Friday, April 11, 2008

The Sun Shines Again

Welcome Home !!!

Oh no, but I cannot really say that - because it is me who is to be welcomed, not me who is welcoming. Well, home is mentioned because I feel I have reached somewhere, though the journey has started just now, so in a way it is the other way round. Confusing ? Complicated ? I guess yes, even for me. But the reason is I am feeling very happy to be taking this step - finally.

There was a time when I used to write a diary and at the night, used to share everything with my diary. And then finally I grew up and got lost in the jungle called life and the place called concrete jungle. What I did not loose was my nature - my feelings, emotions and caring for everybody. It has been a long time and am happy to be doing it again. In fact, must thank a good soul, whom I will consider a friend, not that I know a lot about this person - I hardly do ; but then today while talking I mentioned that I was thinking of blogging to go back to the level when I used to share and now when there is nobody to hear, blogging is the only way and I was asked whether I have started and I replied 'NO', but I will start it very soon, rather today. And I finally did it. Maybe the greed that somebody is there to listen to me, made me do it. .......... Feel like I am born again ........ :) Thank You, friend, thanks a lot - you would not even know what have you done, by that innocent question - you finally made me reach here.

Happy Birthday !!!

Oh, I really do not know what am I going to write about and how much am i going to write - but am sure we will keep meeting here, every now and then - when I am happy or when I am sad, when I am at peace or when I am disturbed. My thoughts drive me crazy at times. I need somebody to share it to. If not a diary then maybe this. Diary is too personal but again a bit of space problem, here it is endless. Cannot contain my happiness. I cannot describe what I am feeling at the moment. My words would come out meaningless, but then I am in that state of ecstasy where nothing matters ; where I am in peace and enjoying the moments - I feel Alive.

Born Again, like I said. Now, I have got a mission, a motive. Not that I wanted to die earlier, but like I said, I feel alive. Now, I feel again - that I am a human. That I am here and I can think and I can try to make the world a beautiful place - if not in reality then maybe in my eyes with my deeds. Deeds ? Oh no, am not capable of deeds fit for a nobel peace prize or other awards, but simple deeds, which are great for me, which will make me feel good. One good deed every day - like I was told when I was a boy scout. And I still remember - once a scout always a scout. So one good deed every day has always remained and I have always fulfilled that, not because of compulsion but because I enjoy it. Have you ever realized that while you are zooming past in your car and if you give a lift to some small kids who are walking under a scorching sun, how many smiles you are going to get. Do we really realize when travelling on a bus, if we actually pass on our coveted seat to a lady or an old man, how happy we are making them. We really do not understand how good the courier person will feel, if we ask him to have some water when he comes to deliver our mail mid afternoon. One should understand that buying a 2 rupees poster from that old fellow who is not even able to walk properly, would not be too heavy on the pocket, because we will light up a cigarette worth 4 rupees so many times during the day, but those 2 rupees can make a lot of difference for that old fellow.

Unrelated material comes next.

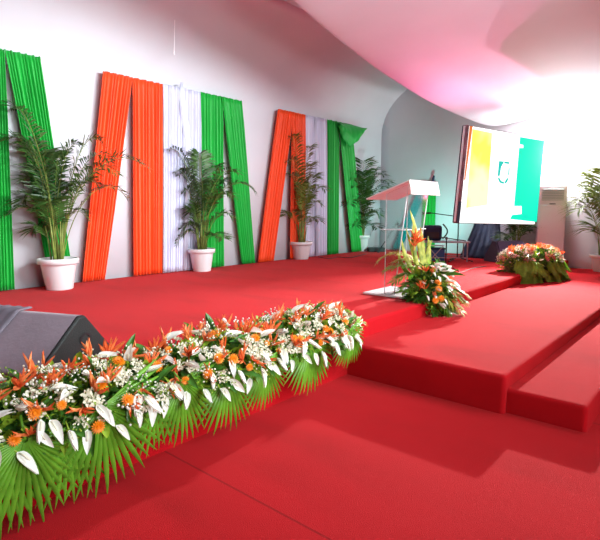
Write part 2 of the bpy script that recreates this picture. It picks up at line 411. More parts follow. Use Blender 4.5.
def palm(foot, pot_r, pot_h, tips, label, mats=('frond', 'stem'), seed=1, ll=.26, cane=7):
    ll *= 1.3
    rng = random.Random(seed); foot = Vector(foot)
    t = thing('potted_palm', foot, label, 'potted plant', group='white potted palms along the stage')
    m = MB(); k = pot_r
    m.lathe([(k * .62, 0), (k * .66, .01), (k * .86, pot_h * .80), (k * .88, pot_h * .82), (k, pot_h * .83), (k * 1.02, pot_h * .98), (k * 1.0, pot_h), (k * .92, pot_h), (k * .90, pot_h * .9), (.01, pot_h * .88)], n=40)
    m.build('pot', M['pot'], t, smooth=False)
    me = t.children[0].data
    for p in me.polygons: p.use_smooth = abs(p.normal.z) < .5
    m = MB(); m.lathe([(k * .89, pot_h * .885), (k * .5, pot_h * .93), (.01, pot_h * .94)], n=24); m.build('soil', M['soil'], t)
    for i in range(cane):
        a = 2 * PI * i / cane + rng.random(); r = k * .35 * rng.uniform(.3, 1)
        b = Vector((r * math.cos(a), r * math.sin(a), pot_h * .9)); h = rng.uniform(.3, .55)
        m = MB(); m.tube([b, b + Vector((math.cos(a) * .02, math.sin(a) * .02, h * .5)), b + Vector((math.cos(a) * .05, math.sin(a) * .05, h))], .012, 6, r1=.007)
        m.build('stem', M['stem'], t, smooth=True)
    D = depth(foot); dv_ = foot + Vector((0, 0, pot_h)) - CAM; px0 = (300 + F * dv_.dot(RT) / dv_.dot(FW), 270 - F * dv_.dot(UP) / dv_.dot(FW))
    for i, (px, py, lift) in enumerate(tips):
        dd = D + rng.uniform(-.35, .22)
        bx_, by_ = px0; tp = ond(bx_ + (px - bx_) * 1.07, by_ + (py - by_) * 1.05, dd); tp.y = min(tp.y, YW - .14)
        if tp.z < S + .1: tp.z = S + .1
        a = rng.random() * 2 * PI; b = Vector((.05 * math.cos(a), .05 * math.sin(a), pot_h * .9))
        m = MB(); add_frond(m, b, tp - foot, lift, .007, ll * rng.uniform(.85, 1.1), seed * 100 + i)
        m.build('frond', [M[mats[0]], M[mats[1]]], t, smooth=False)
    return t
palm(onz(60, 289, S), .225, .37, [(4, 118, 0), (-8, 150, .1), (14, 150, .05), (10, 186, .15), (12, 216, .12), (30, 232, .12), (76, 150, 0), (96, 146, .05), (104, 164, .1), (140, 171, .12), (122, 200, .2), (84, 219, .15), (60, 160, 0), (96, 190, .2), (42, 175, 0), (24, 205, .2), (50, 205, .05), (70, 190, .05), (30, 160, .0), (112, 178, .15)],
     'large potted palm in white pot before the first green drapes, leftmost palm', seed=3, ll=.26, cane=9)
palm(onz(202, 271, S), .205, .345, [(160, 156, 0), (162, 180, .1), (164, 196, .15), (152, 243, .3), (172, 214, .12), (184, 229, .1), (184, 163, 0), (200, 158, 0), (236, 177, .1), (230, 199, .15), (230, 219, .12), (251, 194, .2), (222, 239, .05), (216, 170, 0), (190, 186, 0), (176, 176, .05), (208, 200, 0), (224, 186, .1), (194, 210, 0)],
     'potted palm in white pot between orange drape and green drapes, second from left', seed=5, ll=.25)
palm(onz(301, 259, S), .215, .33, [(278, 144, .1), (272, 166, .1), (284, 216, .1), (291, 178, 0), (311, 168, 0), (323, 192, .1), (320, 207, .15), (318, 222, .1), (297, 200, 0), (303, 152, 0), (288, 188, .1), (309, 190, 0), (314, 180, .1)],
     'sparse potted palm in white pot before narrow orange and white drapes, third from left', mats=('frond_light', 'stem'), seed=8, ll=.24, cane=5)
palm(onz(361, 251, S), .195, .36, [(322, 184, .1), (329, 206, .2), (345, 226, .12), (338, 190, .1), (352, 177, 0), (371, 173, 0), (388, 186, .1), (391, 194, .2), (378, 216, .15), (376, 229, .1), (347, 197, 0), (364, 184, 0), (334, 178, .05), (356, 165, 0), (382, 178, .05), (368, 205, 0), (354, 215, 0)],
     'dense potted palm in white pot in the far left corner, left of lectern', seed=12, ll=.30)
palm(Vector((10.08, 1.74, MS)), .21, .3, [(577, 206, .1), (579, 213, .15), (585, 192, .05), (600, 182, 0), (615, 185, 0), (622, 215, .1), (592, 230, .1), (632, 200, .1), (608, 176, 0), (590, 200, 0), (600, 205, 0)],
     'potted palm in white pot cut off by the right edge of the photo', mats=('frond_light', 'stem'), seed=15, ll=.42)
palm(Vector((10.05, 3.22, S)), .14, .22, [(503, 239, .1), (510, 229, .1), (541, 232, .1), (535, 226, .05), (520, 222, .0), (528, 232, 0), (547, 203, .1), (562, 212, .15), (515, 216, 0), (551, 196, .05)],
     'palm partly hidden behind the bright screen and the dark floor monitor', mats=('frond', 'stem'), seed=19, ll=.25, cane=4)

# ------------------------------------------------------------------ flower heads (shared meshes)
def petal_grid(mb, L_, W, prof, curl=.3, cup=.25, nu=6, nv=9, mi=0, mtx=None):
    rows = []
    for i in range(nv + 1):
        t = i / nv; w = W * prof(t); row = []
        for j in range(nu + 1):
            u = 2 * j / nu - 1
            p = Vector((t * L_, u * w / 2, curl * L_ * t * t + cup * w * (u * u)))
            row.append(mtx @ p if mtx else p)
        rows.append(row)
    n = nu + 1; vs = [p for r_ in rows for p in r_]
    mb.add(vs, [(i * n + j, i * n + j + 1, (i + 1) * n + j + 1, (i + 1) * n + j) for i in range(nv) for j in range(nu)], mi)
def rotm(ax, a): return Matrix.Rotation(a, 4, ax)
tear = lambda t: max(.02, math.sin(PI * t ** .62) ** .8 * (1 if t < .95 else .6))
slim = lambda t: max(.02, math.sin(PI * (.08 + .92 * t)) ** .7)
def white_mesh(k):
    m = MB()
    petal_grid(m, .125, .046, tear, [.25, .05, -.15][k], [.35, .5, .2][k], mtx=Matrix.Identity(4))
    petal_grid(m, .12, .042, tear, [.18, .02, -.2][k], [.3, .45, .2][k], mtx=Matrix.Translation((0, 0, -.006)))
    m.tube([(.01, 0, .006), (.03, 0, .014), (.06, 0, .018)], .004, 6, 1); m.tube([(0, 0, 0), (-.05, 0, -.01)], .0035, 6, 2)
    return raw('white_flower', m, [M['white_fl'], M['cream_fl'], M['leaf_light']])
def gerbera_mesh():
    m = MB()
    for ring, (n, L_, tilt) in enumerate(((16, .042, .25), (14, .034, .55), (10, .024, .9))):
        for i in range(n):
            petal_grid(m, L_, .013, slim, -.15, .2, 2, 4, 0, rotm('Z', 2 * PI * (i + .5 * ring) / n) @ rotm('Y', -tilt) @ Matrix.Translation((.004, 0, .003 * ring)))
    m.ball((0, 0, .006), .011, 1, 10, 5)
    m.tube([(0, 0, 0), (0, 0, -.06)], .003, 5, 2)
    return raw('orange_gerbera', m, [M['orange_fl'], M['orange_fl'], M['leaf']])
def bird_mesh(k):
    m = MB(); rg = random.Random(k)
    for i in range(3 + k):
        a = -.75 + 1.5 * i / (2 + k) + rg.uniform(-.15, .15); L_ = rg.uniform(.10, .16)
        petal_grid(m, L_, .018, slim, .15, .9, 4, 6, 0, rotm('Z', a) @ rotm('Y', rg.uniform(-.5, .2)))
        petal_grid(m, L_ * .97, .018, slim, .17, -.9, 4, 6, 0, rotm('Z', a) @ rotm('Y', rg.uniform(-.4, .1)))
    m.tube([(-.06, 0, 0), (0, 0, 0), (.03, 0, .005)], .007, 6, 0, r1=.003)
    return raw('heliconia', m, [M['red_fl']])
def leaf_mesh(k):
    m = MB(); petal_grid(m, [.13, .17, .10][k], [.06, .045, .055][k], slim, [-.2, -.3, .1][k], .25, 4, 8)
    m.tube([(-.05, 0, 0), (0, 0, 0), (.06, 0, -.002)], .0025, 5, 0)
    return raw('leaf', m, [M[['leaf', 'leaf', 'leaf_light'][k]]])
def filler_mesh(k):
    m = MB(); rg = random.Random(40 + k)
    for i in range(16):
        d = Vector((rg.uniform(-1, 1), rg.uniform(-1, 1), rg.uniform(.5, 1.6))).normalized() * rg.uniform(.04, .085)
        m.tube([(0, 0, 0), d * .6 + Vector((0, 0, .005)), d], .0011, 4, 1); m.ball(d, rg.uniform(.004, .0065), 0, 6, 4)
    return raw('filler_sprig', m, [M[['cream_fl', 'white_fl', 'leaf_light'][k]], M['leaf']])
def fan_mesh(seed, n=26, L_=.43, span=3.0):
    """fan palm leaf in local XZ plane, hub at origin, pointing to -Z; folds out of the plane along Y"""
    m = MB(); rg = random.Random(seed)
    for i in range(n):
        a = -span / 2 + span * i / (n - 1) + rg.uniform(-.012, .012)
        l = L_ * (.80 + .2 * math.cos(a * .75)) * rg.uniform(.93, 1.04); hw = span / (n - 1) / 2
        pts = []
        for t in (0.04, .2, .38, .5, .7, .88, 1.0):
            r = l * t
            w = r * math.tan(hw) * 1.02 if t <= .55 else l * .55 * math.tan(hw) * max(.05, (1 - ((t - .55) / .45) ** 1.7)) * 1.02
            droop = .16 * l * t ** 2.4 + rg.uniform(-.002, .004)
            pts.append((r, w, droop))
        vs = []
        for (r, w, dr) in pts:
            dx, dz = math.sin(a), -math.cos(a); sx, sz = math.cos(a), math.sin(a)
            yy = -.03 + dr - .06 * abs(math.sin(a)) * 0
            for s in (-1, 0, 1):
                vs.append((dx * r + sx * w * s, yy * 1 - (.8 * w if s == 0 else -.8 * w), dz * r + sz * w * s - .05 * r * 0))
        k = len(pts)
        m.add(vs, [(i_ * 3 + j, i_ * 3 + j + 1, (i_ + 1) * 3 + j + 1, (i_ + 1) * 3 + j) for i_ in range(k - 1) for j in range(2)])
    m.tube([(0, -.03, 0), (0, .0, .1)], .007, 6)
    return raw('fan_leaf', m, [M['fan']])
WH = [white_mesh(k) for k in range(3)]; GB = gerbera_mesh(); BI = [bird_mesh(k) for k in range(3)]
CB = raw('cream_blossom', (lambda mb, rq: ([petal_grid(mb, .022, .014, slim, .1, .3, 2, 4, 0, Matrix.Translation((rq.uniform(-.035, .035), rq.uniform(-.035, .035), rq.uniform(-.01, .02))) @ rotm('Z', i * 1.3) @ rotm('Y', -rq.uniform(.2, 1.1))) for i in range(44)], mb)[1])(MB(), random.Random(77)), [M['cream_fl']])
LF = [leaf_mesh(k) for k in range(3)]; FI = [filler_mesh(k) for k in range(3)]; FAN = [fan_mesh(k) for k in (1, 2, 3)]
def orient(p, d, up=Vector((0, 0, 1)), roll=0, s=1):
    """local +X along d, local +Z roughly towards up"""
    x = Vector(d).normalized(); y = Vector(up).cross(x)
    if y.length < 1e-3: y = Vector((0, 1, 0))
    y.normalize(); z = x.cross(y)
    mt = Matrix((x, y, z)).transposed().to_4x4()
    return Matrix.Translation(p) @ mt @ rotm('X', roll) @ Matrix.Scale(s, 4)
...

I still remember when I was in school, i used to buy some stupid stuff from a very old man - never ate it as I never liked the taste - but I felt happy that I was contributing towards part of his meal. He was an old man who was thrown out of his house by his sons. He was maybe 75, used to walk with a stick, somehow. HE was very important and a brave man - he did not beg, he worked.

Well, I guess, I have started, thoughts have been closed in my mind and feelings have been trapped in my heart for too long - but now, they will all be out, that I am promising to myself.

HAPPY INDEPENDENCE DAY !!

Am sounding like a moron ? Am I ? Or just plain stupid ? But well, I am a lost soul or you can say I am searching my soul, in this big bad world. Or is the beautiful world.

Confusing..yes....to me also...but then - C'es L'avie - that's life :)

Will meet again my dear diary, or blog, or whatever.......... Can't stay away for too long, there would be many thing to share. Hope I like the feeling. Will know in a few days. The best thing is i really do not have to stop myself. I can say whatever I want to. At least this is not china :) Hey, I am starting again. I do not want to cry for Tibet right now, though my heart bleeds. Will surely spread a few drops here.